The UFO is only one of this film’s great characters. Like with Peele’s other pictures, his characters are its strongest facet. Daniel Kaluuya is far from the wide-eyed protagonist of “Get Out;” Those same eyes now show a haggard, grizzled man, fighting to pass each day. There’s always something that has to be done, no matter what falls from the sky, and you can see that in the way O.J., his character, moves. Keke Palmer, as Emerald Haywood, is the necessary counter to Kaluuya’s dourness; her go-getter attitude keeps the film buoyant, though her spryness may frustrate her brother. There is a yin-yang to the siblings, fully formed not just in dialogue but in timing and physicality. The Haywood siblings are perhaps the most believable pair of siblings I’ve seen onscreen. (Their high-five brought them just over Carrie Coon and Ben Affleck in “Gone Girl.”)

Like with “Get Out” and “Us,” Peele proves you can explore an ‘important’ theme without compromising on your story. At its most basic level, “Nope” is about the Haywoods trying to capture footage of a UFO. But underneath that is the story of exploitation in Hollywood. Who gets to hold the camera? Who is forgotten as the movie industry trudges along? How can the Haywoods control their story?

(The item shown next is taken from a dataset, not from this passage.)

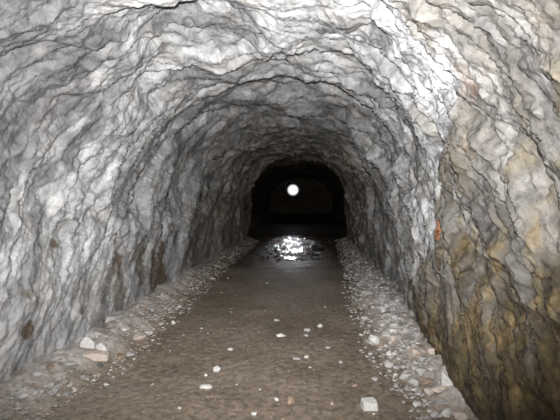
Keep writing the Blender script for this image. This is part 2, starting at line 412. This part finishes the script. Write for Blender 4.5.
for v in g: v.co = Vector((v.co.x * (2 * R + .08), .05 + v.co.y * .05, .47 + v.co.z * .02))
link('bracket', bm, m_iron, lamp, False)
bm = lathe([(.016, .47), (.016, top)], 12); bmesh.ops.translate(bm, verts=bm.verts, vec=(0, .05, 0)); link('rod', bm, m_iron, lamp)
bm = lathe([(.03, top - .06), (.09, top - .03), (.10, top + .14)], 24); bmesh.ops.translate(bm, verts=bm.verts, vec=(0, .05, 0)); link('ceiling_plate', bm, m_iron, lamp)

# ------------------------------------------------------------------ stones
def hull(n, sx, sy, sz, r, bev=.05, boxy=0.0):
    bm = bmesh.new()
    for _ in range(n):
        v = Vector((r.gauss(0, 1), r.gauss(0, 1), r.gauss(0, 1))).normalized()
        if boxy: v = Vector([math.copysign(abs(c) ** (1 - boxy), c) for c in v])
        v *= r.uniform(.82, 1.0)
        bm.verts.new((v.x * sx / 2, v.y * sy / 2, v.z * sz / 2))
    g = bmesh.ops.convex_hull(bm, input=bm.verts)
    bmesh.ops.delete(bm, geom=[v for v in g['geom_interior'] if isinstance(v, bmesh.types.BMVert)], context='VERTS')
    bmesh.ops.dissolve_limit(bm, angle_limit=.16, verts=bm.verts, edges=bm.edges)
    if bev: bmesh.ops.bevel(bm, geom=list(bm.edges), offset=bev * min(sx, sy, sz), segments=1, affect='EDGES', clamp_overlap=True)
    zs = [v.co.z for v in bm.verts]; xs = [v.co.x for v in bm.verts]; yq = [v.co.y for v in bm.verts]
    kx, ky, kz = sx / (max(xs) - min(xs)), sy / (max(yq) - min(yq)), sz / (max(zs) - min(zs))
    z0 = min(zs)
    for v in bm.verts: v.co = Vector((v.co.x * kx, v.co.y * ky, (v.co.z - z0) * kz))
    bmesh.ops.recalc_face_normals(bm, faces=bm.faces)
    return bm
def tag(o, label, group=None):
    o['label'] = label; o['category'] = 'stone'
    if group: o['group'] = group
PLACED = []; SHOWN = []
def stone(px, py, w, h, material, label, deep=.8, rz=0.0, seed=0, n=18, boxy=0.0, pts=None, lift=0.0, group=None, tilt=0.0):
    """py is the middle of the stone in the photograph"""
    x, y, z = ground(px, py + h * .35)
    k = y / F; sx, sz = w * k, max(h * k * .92, .012)
    if h < w * .62: sz = h * k * .8                    # lies flat: part of its height in the picture is its top face
    r = random.Random(seed * 7 + int(px * 13 + py))
    if pts:
        bm = bmesh.new()
        for a, c, e in pts: bm.verts.new((a * sx, c * sx, e * sz))
        g = bmesh.ops.convex_hull(bm, input=bm.verts)
        bmesh.ops.delete(bm, geom=[v for v in g['geom_interior'] if isinstance(v, bmesh.types.BMVert)], context='VERTS')
        bmesh.ops.bevel(bm, geom=list(bm.edges), offset=.045 * sx, segments=1, affect='EDGES', clamp_overlap=True)
        bmesh.ops.recalc_face_normals(bm, faces=bm.faces)
    else: bm = hull(n, sx, sx * deep, sz, r, .06, boxy)
    o = link('stone', bm, material, None, False)
    zz = min(float(floor_h(np.array(x + a * sx * .3), np.array(y + c * sx * deep * .3))) for a in (-1, 0, 1) for c in (-1, 0, 1))
    o.location = (x, y, max(zz, z - .12 * sz) - .04 * sz + lift); o.rotation_euler = (0, tilt, rz); tag(o, label, group)
    PLACED.append((x, y, sx * .6)); SHOWN.append((x, y - .3 * sx, sx * .62)); return o

# pair and block at the foot of the left wall
stone(81, 346.5, 15, 14, M_WHITE, 'white angular stone, the taller of the two behind the long cream block', .75, .3, 1,
      pts=[(-.5, -.2, 0), (-.45, .3, 0), (.45, -.25, 0), (.5, .3, .05), (-.5, -.1, .55), (-.2, -.2, 1), (.05, -.1, .95), (.45, -.15, .45), (.1, .3, .9), (-.3, .3, .7)])
stone(95.5, 351, 14, 10, M_WHITE, 'white blunt stone, the lower of the two behind the long cream block', .8, -.2, 2,
      pts=[(-.5, -.25, 0), (-.5, .3, 0), (.5, -.3, 0), (.5, .3, 0), (-.35, -.2, .7), (-.1, -.15, 1), (.3, -.15, .75), (.48, -.1, .35), (0, .3, .85)])
stone(90, 360.5, 26, 11, M_CREAM, 'long pinkish cream block lying at the edge of the rubble by the left wall', .45, .05, 3,
      pts=[(-.5, -.18, 0), (-.5, .2, 0), (.5, -.2, 0), (.48, .2, 0), (-.5, -.16, .8), (-.47, .18, .95), (.46, -.17, .75), (.49, -.05, .6), (.44, .2, .85), (0, -.2, .95), (.1, .2, 1)])
stone(94, 370.5, 7, 5, M_DARK, 'small dark grey stone lying in front of the long cream block', .8, 0, 4)
stone(61, 369, 15, 5.5, M_GREY, 'flat pale grey stone left of the long cream block on the rubble', .7, .1, 5)
stone(135, 340.5, 13, 7, M_CREAM, 'pinkish brown stone on the rubble edge beyond the white pair at the left wall', .7, .4, 6)
stone(120, 332, 9, 5, M_WHITE, 'small whitish stone on the left rubble bank, beyond the white pair and nearer the wall', .8, 0, 7)
stone(42, 399, 11, 10, M_GREY, 'rounded pale grey stone at the near left end of the rubble by the wall', .9, .2, 8)
stone(27, 380, 12, 7, M_GREY, 'grey stone low against the foot of the left wall at the picture edge', .8, .5, 9)
stone(10, 404, 14, 8, M_GREY, 'grey block in the near left corner of the rubble', .8, .1, 10)
stone(100, 391, 6, 3, M_WHITE, 'white chip on the mud in front of the dark grey stone', .7, 0, 11)
# on the open floor
stone(204.5, 390.5, 13, 6, M_WHITE, 'white oval stone lying flat alone on the near brown floor', .6, .15, 20, 26)
stone(215.5, 373, 9, 7, M_WHITE, 'white wedge shaped stone just beyond the white oval one on the floor', .6, .7, 21)
stone(229, 351.5, 6, 3.5, M_GREY, 'small pale stone beyond the white wedge on the middle of the floor', .8, 0, 22)
stone(171, 325.5, 4.5, 5, M_WHITE, 'tiny upright white stone on the left of the floor beyond the rubble edge', .9, 0, 23)
stone(281, 336.5, 10, 4.5, M_WHITE, 'flat whitish stone in the middle of the floor, widest of the little scatter there', .7, .1, 24)
stone(276.5, 321, 6, 3, M_GREY, 'small pale flat stone farthest along the middle of the floor', .7, 0, 25)
stone(307, 331, 7, 4.5, M_GREY, 'pale stone right of the flat whitish one, above a smaller chip', .8, .3, 26)
stone(306, 336, 5, 2.6, M_WHITE, 'tiny white chip just in front of the pale mid floor stone', .7, 0, 27)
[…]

This tension is encapsulated wonderfully in the inimitable Steven Yuen. Yuen, playing a former child star and the Haywoods’ neighbor, packs his meteoric rise and slow fall into empty stares. Like the Haywoods, he struggles with his story, remembered as a novelty, as a side-character of television history. But unlike the Haywoods, Yuen’s character is ready to commodify his story, his trauma, to stay relevant no matter what it may cost him. One of my favorite scenes when rewatching “Nope” is Yuen’s character, recounting a Saturday Night Live sketch that parodied his life. Initially, it seems like the real-life horror is going to come from someone trying to explain a SNL sketch to you, without showing you the clip. But instead, it becomes clear that there’s a deep well of pain behind this small monologue, made more poignant when you know the whole story.

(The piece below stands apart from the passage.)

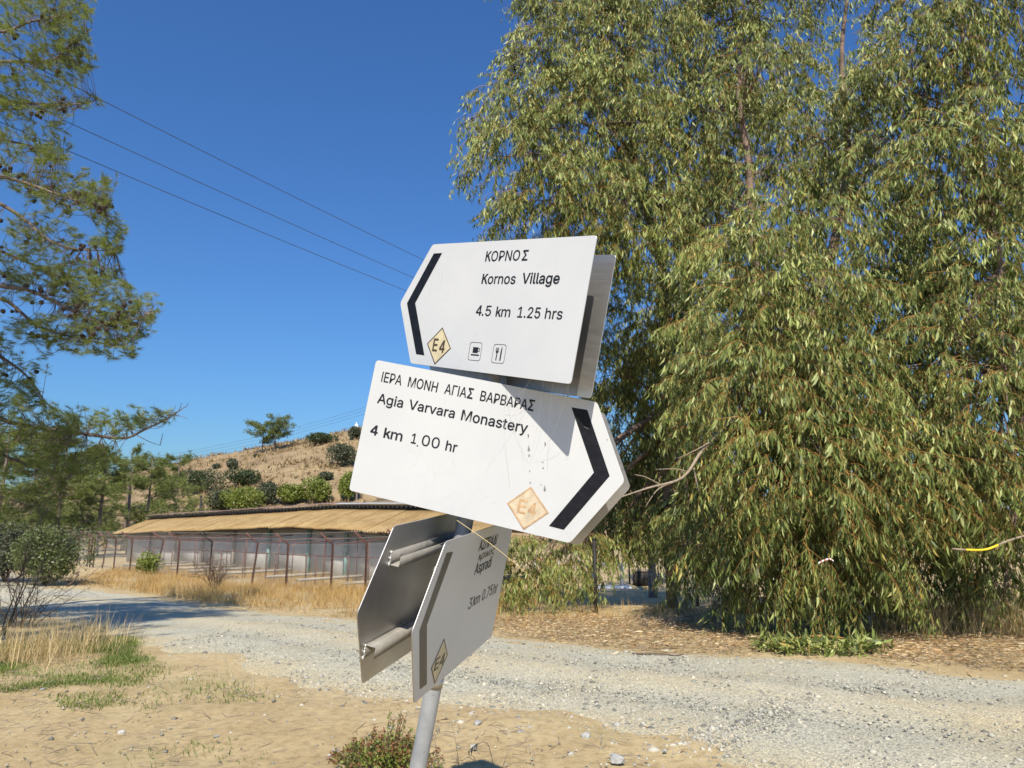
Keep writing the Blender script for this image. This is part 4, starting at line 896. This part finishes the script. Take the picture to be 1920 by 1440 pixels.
# ------------------------------------------------------------------ shed
def shed():
    E0, E1, E2 = at(214, 999, 48), at(551, 986, 34), at(900, 1010, 24.5)
    R0, R1, R2 = at(283, 973, 51), at(640, 953, 37.0), at(960, 955, 28.5)
    T = thing('shed', 'long low shed with ochre corrugated roof and raised ridge vent', 'shed', (*((E1 + R1) / 2)[:2], -.95)); b = np.array(T.location)
    for (a0, a1, r0, r1) in ((E0, E1, R0, R1), (E1, E2, R1, R2)):
        L = np.linalg.norm((a1 - a0)[:2]); ns = int(round(L / 1.05))
        for k in range(ns):
            f0, f1 = k / ns, (k + 1.04) / ns; nu, nv = 31, 5; jit = rng.normal(0, .006); ov = rng.normal(0, .04)
            u = np.linspace(f0, f1, nu)[:, None, None]; v = np.linspace(-.02 + ov * .2, 1.0, nv)[None, :, None]
            P = (a0 * (1 - u) + a1 * u) * (1 - v) + (r0 * (1 - u) + r1 * u) * v
            ph = np.linspace(0, 1.04 * 5, nu) * 2 * math.pi
            P[..., 2] += .042 * np.cos(ph)[:, None] + jit + .07 * vnoise(u[..., 0] * L * .35 + a0[0], v[..., 0] * 1.5 + 3) + (.006 if k % 2 else 0)
            idx = np.arange(nu * nv).reshape(nu, nv); F = np.stack([idx[:-1, :-1], idx[1:, :-1], idx[1:, 1:], idx[:-1, 1:]], -1).reshape(-1, 4)
            mb = MB(); mb.add(P.reshape(-1, 3) - b, F); o = mb.build('roof_sheet', M['roof'], T, smooth=True)
            md = o.modifiers.new('thick', 'SOLIDIFY'); md.thickness = .008
    # rear slope, gable
    back = np.array([.45, 1.0, 0]) / np.linalg.norm([.45, 1.0, 0])
    mb = MB(); q = [R0, R1, R2]; bk = [p + back * 4.0 + [0, 0, -1.0] for p in q]
    for i in range(2): mb.add([q[i] - b - [0, 0, .05], q[i + 1] - b - [0, 0, .05], bk[i + 1] - b, bk[i] - b], [[0, 1, 2, 3]])
    mb.build('rear_roof_slope', M['roof'], T)
    mb = MB(); mb.add([E0 - b - [0, 0, .06], R0 - b - [0, 0, .06], bk[0] - b, np.array([*(bk[0] - b)[:2], 0]), np.array([*(E0 - b)[:2], 0])], [[0, 1, 2], [0, 2, 3], [0, 3, 4]]) if False else None
    # ridge vent: raised cap on little blocks
    pts = [(R0, R1, 'cap_brown'), (R1, R2, 'cap_grey')]
    for a, c, mt in pts:
        n = 16; u = np.linspace(0, 1, n)[:, None]; ln_ = a * (1 - u) + c * u; ln_[:, 2] += .05 * vnoise(ln_[:, 0] * .5, ln_[:, 1] * .5)
        mb = MB(); w = back * .55
        for i in range(n - 1):
            p0, p1 = ln_[i] - b, ln_[i + 1] - b; z0, z1 = np.array([0, 0, .20]), np.array([0, 0, .27])
            mb.add([p0 - w + z0, p1 - w + z0, p1 + z1, p0 + z1, p0 - w + z0 + [0, 0, .03], p1 - w + z0 + [0, 0, .03], p1 + z1 + [0, 0, .03], p0 + z1 + [0, 0, .03]], [[0, 1, 2, 3], [4, 7, 6, 5], [0, 4, 5, 1], [3, 2, 6, 7]])
        mb.build('ridge_cap', M[mt], T)
        mb = MB(); L = np.linalg.norm(c - a); e = (c - a) / L; rt = np.stack([e, back, [0, 0, 1]], 1)
        mb.box((a + c) / 2 - b + [0, 0, .05] + back * .15, (L, .05, .30), rt); mb.build('vent_shade_strip', M['dark_gap'], T)  # solid near-black strip stands in for the shade under the raised cap
        mb = MB()
        for k in range(int(L / .34)): mb.box(a - b + e * (.34 * k + .1) + [0, 0, .09] - back * .12, (.13, .10, .12), rt)
        tag(mb.build('vent_blocks', M['concrete'], T), kind='stuff')
    # walls set back under the eaves, darker board under the eave, teal pillars
    for i, (a, c) in enumerate(((E0, E1), (E1, E2))):
        e = (c - a); e[2] = 0; L = np.linalg.norm(e); e /= L; nrm = np.array([-e[1], e[0], 0]); nrm = nrm if nrm[1] > 0 else -nrm
        rt = np.stack([e, nrm, [0, 0, 1]], 1); off = nrm * 1.0
        nb_ = max(3, int(L / 3.2))
        for k in range(nb_):
            f = (k + .5) / nb_; p = a + (c - a) * f + off; top = min((a + (c - a) * k / nb_)[2], (a + (c - a) * (k + 1) / nb_)[2]) + .12; p[2] = (top - 1.0) / 2
            mb = MB(); mb.box(p - b, (L / nb_ * .985, .16, top + 1.0), rt); mb.build('wall_panel', M['wall'], T)
            p = a + (c - a) * (k + 1) / nb_ + off - nrm * .12; top = (a + (c - a) * (k + 1) / nb_)[2] + .05; p[2] = (top - 1.0) / 2
            mb = MB(); mb.box(p - b, (.17, .2, top + 1.0), rt); mb.build('pillar', M['teal'] if (i or k > nb_ - 3) else M['concrete'], T)
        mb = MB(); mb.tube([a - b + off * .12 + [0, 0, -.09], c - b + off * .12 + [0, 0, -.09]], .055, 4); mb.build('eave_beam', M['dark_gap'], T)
    return T, (E0, E1, E2)
SHED, EV = shed()
# second shed further back, only its ochre gable shows
a, c = at(676, 948, 47), at(860, 950, 44); r0, r1 = at(712, 935, 49), at(880, 928, 47)
T = thing('shed', 'ochre roofed outbuilding just visible behind the ridge vent under the middle plate', 'shed', (*((a + c) / 2)[:2], -.95)); b = np.array(T.location)
mb = MB(); mb.add([a - b, c - b, r1 - b, r0 - b], [[0, 1, 2, 3]]); o = mb.build('roof', M['roof'], T); o.modifiers.new('t', 'SOLIDIFY').thickness = .05
mb = MB(); e = c - a; L = np.linalg.norm(e); e /= L; mb.box((a + c) / 2 - b + [0, .5, -1.6], (L * .96, .2, 3.0), np.stack([e, np.cross([0, 0, 1], e), [0, 0, 1]], 1)); mb.build('wall', M['wall'], T)
mb = MB(); bk = [r0 + [1, 5, -1], r1 + [1, 5, -1]]; mb.add([r0 - b, r1 - b, bk[1] - b, bk[0] - b], [[0, 1, 2, 3]]); mb.build('rear_roof_slope', M['roof'], T)

# ------------------------------------------------------------------ fence with outward leaning arms
GZ = lambda p: float(terrain(p[0], p[1]))
def fence_pt(px, y): x = (px - 960) / FPX * y * 1.02; return np.array([x, y, float(terrain(x, y))])
posts_px = [(760, 23.6, 0), (700, 25.0, 0), (639, 26.6, 0), (559, 28.4, 0), (497, 30.2, -7), (422, 32.4, 0), (364, 34.2, 0), (324, 36.0, -12), (279, 38.0, 0), (250, 39.6, 0), (229, 41.0, -6), (213, 41.8, 0), (207, 42.1, 0), (202, 42.5, 0), (184, 43.6, 0), (165, 44.8, 0), (150, 46, 0), (134, 47.5, 0)]
FT = thing('fence', 'rusty wire mesh fence with outward leaning arms in front of the shed', 'fence', fence_pt(364, 34.2)); fb = np.array(FT.location)
bends, tips, bases = [], [], []
HB = 1.62
for px, y, ln_ in posts_px:
    p = fence_pt(px, y); out = np.array([-.55, -.83, 0]); top = p + [ln_ * -.025, 0, HB]; tip = top + out * .62 + [0, 0, .42]
    mb = MB(); mb.tube([p - fb - [0, 0, .3], top - fb, tip - fb], .046, 4)
    mb.build('post', M['black_post'] if px == 422 else M['rust'], FT); bends.append(top); tips.append(tip); bases.append(p)
for i in range(len(posts_px) - 1):
    a, c, ta, tc_ = bases[i], bases[i + 1], bends[i], bends[i + 1]; L = np.linalg.norm(c - a)
    mb = MB(); n = max(6, int(L / .13)); e = (c - a) / L
    for k in range(-n // 2, n):      # woven diagonals
        for sgn in (1, -1):
            u0 = k / n if sgn > 0 else (k / n + HB / L); u1 = u0 + sgn * HB / L
            w0, w1 = 0.0, 1.0
            def clip(u0, u1):
                t0, t1 = 0.0, 1.0
                if u0 == u1: return None
                for lim, s in ((0, 1), (1, -1)):
                    q = (lim - u0) / (u1 - u0)
                    if (u1 - u0) * s > 0: t0 = max(t0, q)
                    else: t1 = min(t1, q)
                return (t0, t1) if t1 > t0 else None
            cl = clip(u0, u1)
            if not cl: continue
            pts = []
            for t_ in cl:
                u = u0 + (u1 - u0) * t_; g0 = a * (1 - u) + c * u; g1 = ta * (1 - u) + tc_ * u; pts.append(g0 * (1 - t_) + g1 * t_)
            mb.tube(np.array(pts) - fb, .0032, 3, cap=False)
    for f_ in (.0, .5, 1.0): mb.tube([ta * (1 - f_) + tips[i] * f_ - fb, tc_ * (1 - f_) + tips[i + 1] * f_ - fb], .004, 3, cap=False)
    for f_ in np.linspace(.1, .9, max(3, int(L / .25))):   # mesh on the arms
        mb.tube([ta * (1 - f_) + tc_ * f_ - fb, tips[i] * (1 - f_) + tips[i + 1] * f_ - fb], .0028, 3, cap=False)
    tag(mb.build('wire_mesh', M['wire'], FT), kind='stuff')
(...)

There’s plenty of tidbits like that in “Nope” that make it worth rewatching. Peele pays such keen attention to the little details, making every aspect of the movie chain together in incredibly satisfying ways. But even if you’re not there for the easter eggs or to try and figure out how the sausage is made, “Nope” is worth seeing again simply because it’s a big, fun time. It’s funny, it’s grand, it’s terrifying to listen to, it’s wonderful to look at. It’s one of the summer’s best movies and proves that Jordan Peele is here to stay.